Deep eutectic system based C3N4-Zr composite material for highly efficient removal of fluoride in hydrochloric acid

The fluorine chemical industry's rapid growth demands efficient strategies for treating and utilizing the costly and inefficient byproduct, fluoride-containing hydrochloric acid, posing a significant challenge. In this study, a cost-effective method was developed for preparing an acid-resistant and efficient defluorination material. Carbon nitride (C3N4) was chosen for its exceptional acid resistance and was modified via template-free doping with different zirconium source.
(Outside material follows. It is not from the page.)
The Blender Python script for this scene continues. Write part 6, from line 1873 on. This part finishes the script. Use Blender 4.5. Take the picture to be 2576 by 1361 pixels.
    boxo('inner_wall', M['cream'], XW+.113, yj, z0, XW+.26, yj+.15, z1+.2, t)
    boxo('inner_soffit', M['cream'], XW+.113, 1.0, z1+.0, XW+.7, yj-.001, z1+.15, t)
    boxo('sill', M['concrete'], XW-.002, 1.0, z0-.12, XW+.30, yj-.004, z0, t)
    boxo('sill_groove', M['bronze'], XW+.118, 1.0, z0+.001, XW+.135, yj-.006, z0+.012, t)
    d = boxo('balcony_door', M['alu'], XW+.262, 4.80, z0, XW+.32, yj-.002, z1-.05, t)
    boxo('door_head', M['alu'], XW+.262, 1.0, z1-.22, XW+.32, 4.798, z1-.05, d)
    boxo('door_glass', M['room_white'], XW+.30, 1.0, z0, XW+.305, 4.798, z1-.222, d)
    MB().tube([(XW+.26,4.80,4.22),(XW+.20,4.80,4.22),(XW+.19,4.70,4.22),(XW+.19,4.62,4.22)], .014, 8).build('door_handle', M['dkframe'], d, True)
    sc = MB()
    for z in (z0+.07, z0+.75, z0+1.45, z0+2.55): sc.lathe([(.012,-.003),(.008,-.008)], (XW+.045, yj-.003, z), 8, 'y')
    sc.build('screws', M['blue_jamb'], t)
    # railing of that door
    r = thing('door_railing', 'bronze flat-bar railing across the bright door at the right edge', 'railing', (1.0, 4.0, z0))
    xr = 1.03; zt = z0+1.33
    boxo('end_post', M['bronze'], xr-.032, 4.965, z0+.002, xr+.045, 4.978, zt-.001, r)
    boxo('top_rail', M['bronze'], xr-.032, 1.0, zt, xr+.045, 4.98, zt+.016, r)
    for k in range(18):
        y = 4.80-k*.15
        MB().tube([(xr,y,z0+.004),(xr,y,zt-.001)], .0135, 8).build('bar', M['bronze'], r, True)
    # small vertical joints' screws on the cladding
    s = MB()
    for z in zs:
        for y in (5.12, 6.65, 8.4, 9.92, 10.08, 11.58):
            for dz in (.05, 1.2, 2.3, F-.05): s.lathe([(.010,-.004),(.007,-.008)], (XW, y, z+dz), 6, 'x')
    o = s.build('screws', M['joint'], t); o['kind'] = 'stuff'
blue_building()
Characterization results through XRD, FTIR, BET, XPS, SEM, and TEM confirm the successful synthesis of CN-Zr using zirconium chloride (ZrCl4) with a specific surface area of 87.77 m2/g. Furthermore, the adsorption results indicate outstanding fluoride adsorption performance of CN-Zr in hydrochloric acid, with a maximum adsorption capacity of 145.34 mg/g and minimal zirconium leaching. Moreover, the adsorption mechanism was systematically studied using Zeta potential, FTIR and XPS characterization. The findings indicate that Zr was integrated with C3N4 uniformly by forming a deep eutectic system (DES), utilizing exposed terminal amino groups for effective hydrogen bonding with HF which predominates as the primary fluorine existence in hydrochloric acid. Meanwhile, the enhanced ion exchange, complexation of Zr-F and strong electrostatic attraction all contribute to improving adsorption. Finally, the assessment of recyclability performance and operation cost demonstrate that the material can maintain 80% of its initial adsorption capacity after five cycles. The cost analysis results indicate that the adsorption cost is only 0.3157 CNY/g, making it considerable competitive in the industry.